After about 2 hours, lots of juice will have leached out of your fruit. Strain the juice and add it to a small saucepan. Reduce the juice by half, or until it’s nice and syrupy. Add the syrupy stuff back to your fruit and stir to combine. It should coat and cling to the fruit like that scary cherry-pie filling from the can.
Make the crust: Combine the flour, cornmeal, baking powder, and salt in a small bowl. Cream together the butter and sugars in a mixer fitted with the paddle attachment until light and fluffy. Add the egg and vanilla and paddle to incorporate. Slowly add the dry mixture till it’s just incorporated.
Remove the dough from the bowl, cover it well with plastic wrap, and let it rest. The cookie dough can be made several days in advance. You could even make a larger batch, freeze it, and whip it out when you have some dying fruit or unexpected guests on your hands.
Assemble the cobbler: Butter you 9×11 inch baking dish and spoon the fruit velvet into it. Alternatively, if you have a lot of cute dishes you’d like to use, make sure they can stand the oven and go for it. What’s important is the filling-to-topping ratio. For every 1 1/2 inches of filling, you want 1/2 inch of cookie crust. If your dishes go deeper, just increase both using the same ratio.
If your topping is chilled, allow it to come to room temperature. Generally for something like this, you would be instructed to flour your work surface and roll out the dough, but for this recipe, that doesn’t really work. So just take your hands, grab a nice ball of the soft, kind of sticky dough, and flatten it between your palms until it’s approximately 1/2 inch thick. Lay that flattened, irregular disk on top of the fruit and move on to your next handful.

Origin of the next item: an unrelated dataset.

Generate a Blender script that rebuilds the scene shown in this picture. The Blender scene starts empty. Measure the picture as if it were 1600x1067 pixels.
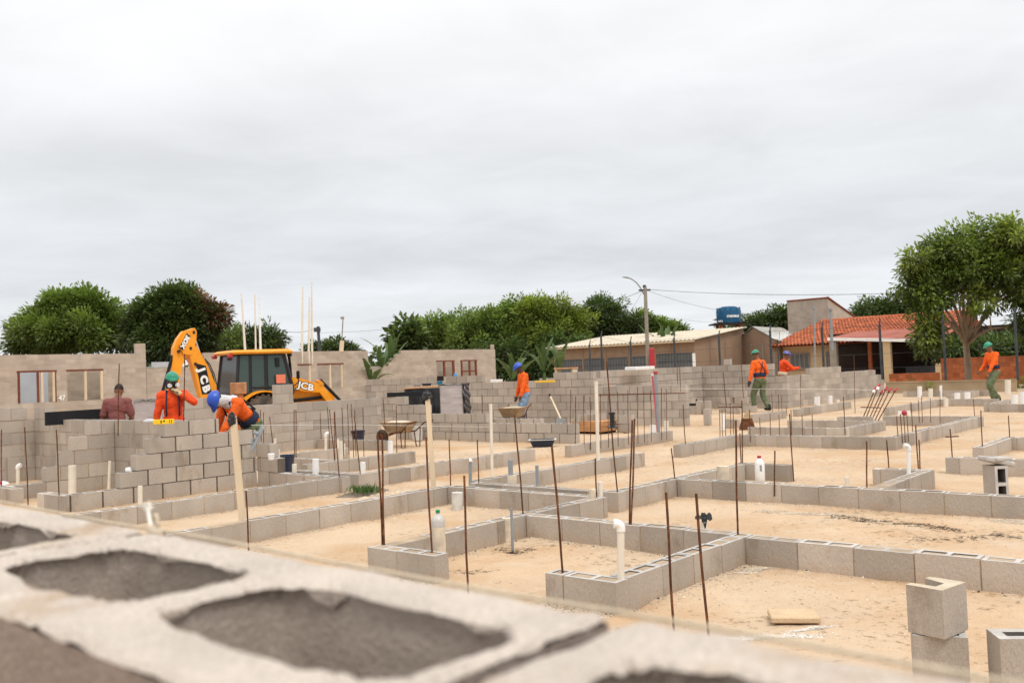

The goal is to pretty much cover the filling without overlap but with very little exposed fruit in between.
Place the baking dish on top of a larger cookie sheet because, chances are, it’s going to bubble over, and that’s a good thing (unless I’m washing the dishes). Bake it at 350 degrees F for about an hour. The top should be on the dark side of golden brown with crispy-looking edges. Serve warm with a scoop of vanilla ice cream.